How can we, in our lives, assure that we will have kiddush al yedei re’iyah rather than kiddush al yedei cheshbon? How can we implement ha-chodesh ha-zeh lakhem so as to avoid ha-cheresh hayah libam?
We can make sure that our children will participate in the preparation of Passover, in the burning of the Chametz, in the cleaning of the home, and the preparing of the Seder plates.
When it comes to charity, we must live not only through the cheshbon of the checkbook and its impersonality, but the re’iyah of involvement in groups dedicated to personal assistance to those less fortunate, and to direct contact with the beneficiaries of our generosity.
Torah education must mean for us not only the support of other scholars, as great and important as that is, but also the advancement of our own Jewish learning, at whatever level we are, by participation in classes and lectures of all kinds.
With regard to the State of Israel, it means that in addition to our own financial assistance, we must visit the land, we must see to it that our children spend at least a year there and study, if they will not settle there.

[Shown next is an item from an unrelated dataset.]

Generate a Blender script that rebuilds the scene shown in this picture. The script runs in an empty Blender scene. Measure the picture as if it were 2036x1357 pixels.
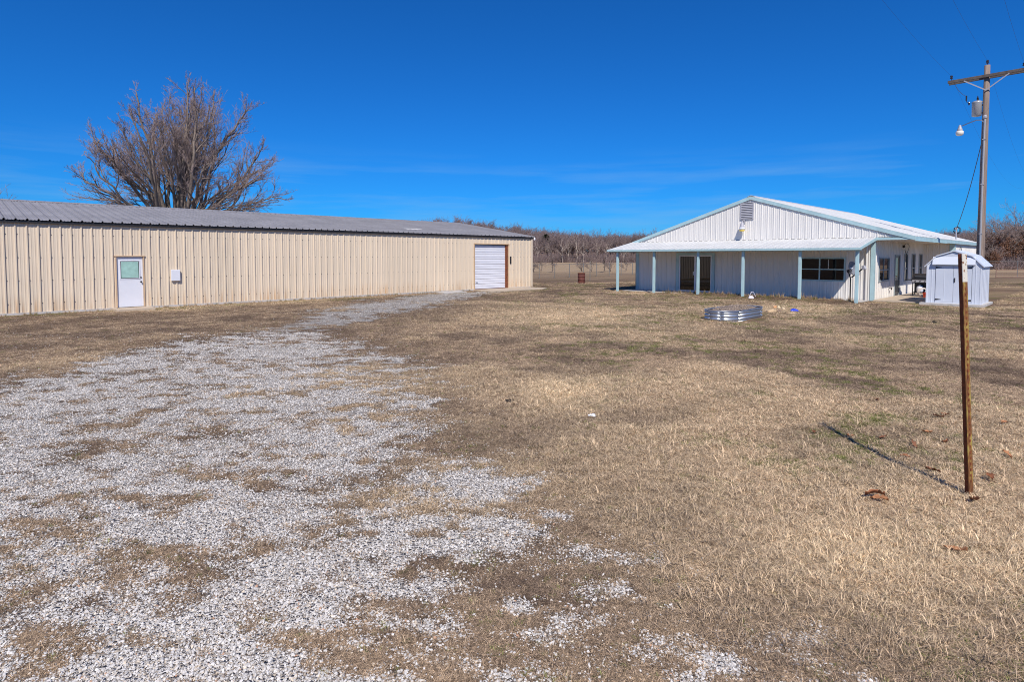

No wonder that we welcome the month of Nisan, the month of liberation, with the admonition ha-chodesh ha-zeh lakhem. The Jewish emphasis on personality, its abhorrence of the mechanical and the dehumanized, is decisive in the preparation for the celebration of freedom. For man is free only when he can be himself, only when man can reach into the deepest recesses of his own uniqueness, his own selfhood, and thus establish permanent bonds with other free beings created in the image of G-d. For there is no alternative to this save that of the petrified spirit, the silenced self, the insensate soul: ha-cheresh hayah libam.
This month – as every month – the Torah challenges us: this month is unto you. This is your month. Make it your own by opening your eyes and sanctifying nature; by opening your heart – sanctifying life itself.